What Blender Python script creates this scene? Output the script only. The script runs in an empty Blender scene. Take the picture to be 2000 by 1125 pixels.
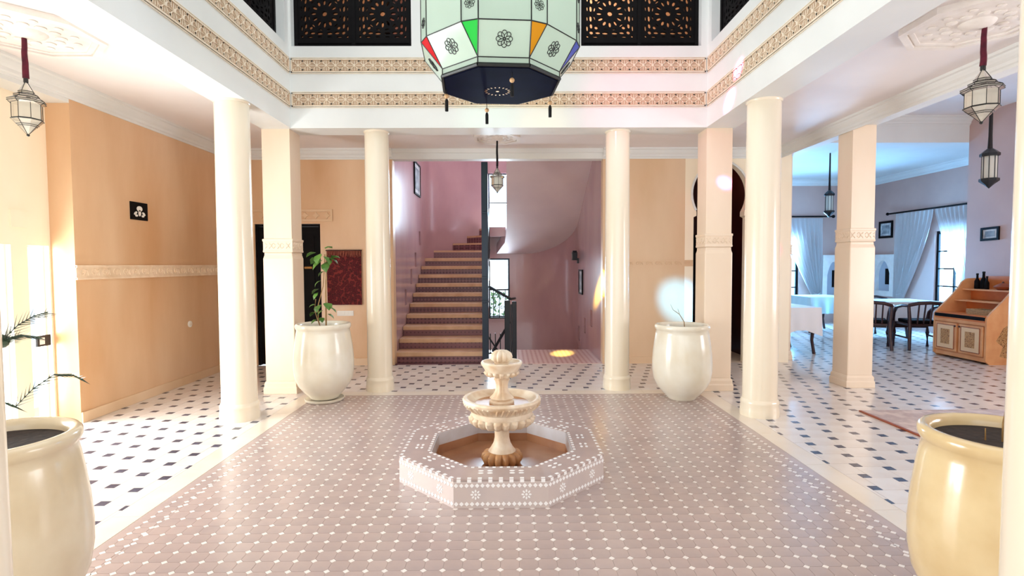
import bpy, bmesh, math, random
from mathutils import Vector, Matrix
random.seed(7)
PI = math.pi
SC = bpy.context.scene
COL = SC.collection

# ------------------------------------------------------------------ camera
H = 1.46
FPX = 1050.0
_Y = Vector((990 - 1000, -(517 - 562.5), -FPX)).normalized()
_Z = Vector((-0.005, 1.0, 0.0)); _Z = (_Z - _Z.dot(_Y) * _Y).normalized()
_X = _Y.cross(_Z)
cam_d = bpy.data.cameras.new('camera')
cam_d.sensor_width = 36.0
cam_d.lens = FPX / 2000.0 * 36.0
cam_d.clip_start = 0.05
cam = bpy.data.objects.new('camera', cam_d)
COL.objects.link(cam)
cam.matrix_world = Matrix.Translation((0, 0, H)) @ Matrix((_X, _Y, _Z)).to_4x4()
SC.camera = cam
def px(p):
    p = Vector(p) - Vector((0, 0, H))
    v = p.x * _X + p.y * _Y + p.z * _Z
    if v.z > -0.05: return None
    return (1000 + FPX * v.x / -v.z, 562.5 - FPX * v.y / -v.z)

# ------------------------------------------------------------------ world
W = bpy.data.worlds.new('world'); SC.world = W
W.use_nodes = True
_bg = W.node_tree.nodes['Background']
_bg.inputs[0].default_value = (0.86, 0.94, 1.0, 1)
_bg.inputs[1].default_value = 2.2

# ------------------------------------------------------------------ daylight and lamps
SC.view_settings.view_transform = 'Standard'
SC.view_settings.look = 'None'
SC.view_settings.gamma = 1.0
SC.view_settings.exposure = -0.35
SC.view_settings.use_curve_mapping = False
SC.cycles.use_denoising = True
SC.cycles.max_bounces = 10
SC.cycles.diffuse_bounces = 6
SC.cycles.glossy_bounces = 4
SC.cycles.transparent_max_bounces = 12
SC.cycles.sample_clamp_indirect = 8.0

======

◆ **WHAT TO DO**
Pull every line containing the word "scene" out of the material and copy it.

◆ **RESULT BELOW**
What Blender Python script creates this scene? Output the script only. The script runs in an empty Blender scene. Take the picture to be 2000 by 1125 pixels.
SC = bpy.context.scene